- Global Voices - https://globalvoices.org -

Celebrating Day of Lunfardo, Port of Buenos Aires Dialect

Categories: Latin America, Argentina, Arts & Culture, Citizen Media, Language
Carlos Gardel. Imagen en Twitter de la usuaria  Luciana Monte (CC BY-NC-SA 2.0)

Carlos Gardel alley. Image on Twitter by user Luciana Monte [1] (CC BY-NC-SA 2.0).

As has happened every September 5 since the year 2000, Buenos Aires celebrated the Day of Lunfardo [2], a dialect that originated and developed in the late 19th and early 20th centuries in the lower classes of the city.
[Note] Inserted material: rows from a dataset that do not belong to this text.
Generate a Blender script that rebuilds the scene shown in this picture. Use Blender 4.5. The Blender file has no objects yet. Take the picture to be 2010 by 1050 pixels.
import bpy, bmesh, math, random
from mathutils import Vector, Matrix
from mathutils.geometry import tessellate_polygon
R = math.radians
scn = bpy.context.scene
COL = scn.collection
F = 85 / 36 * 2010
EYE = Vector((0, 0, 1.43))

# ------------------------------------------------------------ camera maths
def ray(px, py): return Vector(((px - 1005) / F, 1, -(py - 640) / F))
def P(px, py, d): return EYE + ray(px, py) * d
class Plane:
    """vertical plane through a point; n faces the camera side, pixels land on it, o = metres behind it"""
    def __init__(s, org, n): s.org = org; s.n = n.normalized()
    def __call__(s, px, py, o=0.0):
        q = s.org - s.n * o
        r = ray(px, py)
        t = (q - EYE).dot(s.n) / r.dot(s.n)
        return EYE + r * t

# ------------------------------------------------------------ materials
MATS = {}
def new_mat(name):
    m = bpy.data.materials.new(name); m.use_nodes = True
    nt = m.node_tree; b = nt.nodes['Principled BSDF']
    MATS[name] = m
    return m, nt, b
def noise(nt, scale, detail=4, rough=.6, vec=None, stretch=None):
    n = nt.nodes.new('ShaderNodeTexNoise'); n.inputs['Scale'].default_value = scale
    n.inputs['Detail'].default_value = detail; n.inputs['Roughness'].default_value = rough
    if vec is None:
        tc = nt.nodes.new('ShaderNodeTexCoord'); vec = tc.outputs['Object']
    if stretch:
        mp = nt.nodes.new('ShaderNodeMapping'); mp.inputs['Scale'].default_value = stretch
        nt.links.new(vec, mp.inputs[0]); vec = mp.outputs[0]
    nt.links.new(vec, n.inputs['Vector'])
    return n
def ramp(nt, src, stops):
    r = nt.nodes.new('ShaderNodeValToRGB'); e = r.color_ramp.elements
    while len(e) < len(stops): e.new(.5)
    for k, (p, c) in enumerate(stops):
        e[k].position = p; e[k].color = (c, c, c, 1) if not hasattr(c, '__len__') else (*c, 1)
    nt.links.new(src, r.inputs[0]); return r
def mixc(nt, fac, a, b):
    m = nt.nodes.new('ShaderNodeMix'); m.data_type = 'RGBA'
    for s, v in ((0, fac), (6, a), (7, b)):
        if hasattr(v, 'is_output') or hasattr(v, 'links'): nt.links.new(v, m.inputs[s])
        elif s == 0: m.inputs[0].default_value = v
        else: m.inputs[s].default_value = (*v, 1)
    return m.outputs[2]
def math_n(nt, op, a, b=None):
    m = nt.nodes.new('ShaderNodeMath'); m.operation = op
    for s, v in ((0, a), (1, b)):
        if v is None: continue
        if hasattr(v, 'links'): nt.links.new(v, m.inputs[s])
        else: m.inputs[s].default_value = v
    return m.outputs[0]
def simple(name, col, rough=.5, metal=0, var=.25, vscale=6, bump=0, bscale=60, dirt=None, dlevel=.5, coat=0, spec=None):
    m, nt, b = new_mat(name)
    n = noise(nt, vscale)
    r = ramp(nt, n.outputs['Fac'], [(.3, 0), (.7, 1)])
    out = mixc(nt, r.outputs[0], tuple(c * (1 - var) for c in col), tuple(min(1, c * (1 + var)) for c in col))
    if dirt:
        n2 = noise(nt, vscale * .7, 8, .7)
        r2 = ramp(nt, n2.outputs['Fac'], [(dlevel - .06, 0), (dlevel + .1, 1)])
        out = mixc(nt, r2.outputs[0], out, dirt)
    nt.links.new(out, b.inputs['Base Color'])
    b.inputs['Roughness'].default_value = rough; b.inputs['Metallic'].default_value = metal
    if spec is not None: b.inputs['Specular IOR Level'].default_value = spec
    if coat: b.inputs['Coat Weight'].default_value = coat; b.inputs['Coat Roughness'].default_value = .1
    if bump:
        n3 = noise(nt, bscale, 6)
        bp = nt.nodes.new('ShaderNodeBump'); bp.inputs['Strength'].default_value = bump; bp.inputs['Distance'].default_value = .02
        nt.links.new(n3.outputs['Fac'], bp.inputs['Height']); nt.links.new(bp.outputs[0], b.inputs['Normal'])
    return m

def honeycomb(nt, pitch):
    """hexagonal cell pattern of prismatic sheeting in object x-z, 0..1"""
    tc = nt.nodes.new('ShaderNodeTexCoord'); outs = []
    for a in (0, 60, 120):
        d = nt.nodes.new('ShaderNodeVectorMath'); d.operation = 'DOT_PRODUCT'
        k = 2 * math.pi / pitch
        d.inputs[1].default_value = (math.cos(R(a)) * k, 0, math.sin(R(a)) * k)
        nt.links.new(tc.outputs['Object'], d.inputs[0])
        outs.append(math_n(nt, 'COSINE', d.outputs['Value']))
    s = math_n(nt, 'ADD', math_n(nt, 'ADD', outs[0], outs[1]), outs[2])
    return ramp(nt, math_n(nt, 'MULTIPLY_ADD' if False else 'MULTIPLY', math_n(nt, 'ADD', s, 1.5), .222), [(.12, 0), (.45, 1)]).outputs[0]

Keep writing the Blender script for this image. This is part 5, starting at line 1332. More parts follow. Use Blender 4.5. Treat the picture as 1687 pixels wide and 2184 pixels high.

From there, it spread to other cities nearby.

Originally, it was slang used by criminals and afterward by other people of the lower and lower-middle classes, but later, many of its words and phrases were introduced in the vernacular and disseminated in the Castilian of Argentina and Uruguay.

The tango “Mi noche triste [3]” (My sad night), written by Pascual Contursi and popularized by Carlos Gardel, was the first song to use Lunfardo on its lyrics.

Twitter users remembered the date:

Today, September 5, we celebrate Day of Lunfardo.

My mom used to speak it with amazing fluency, probably because she learned it at very early age.

Today it's Day of Lunfardo, the language of the port of Buenos Aires.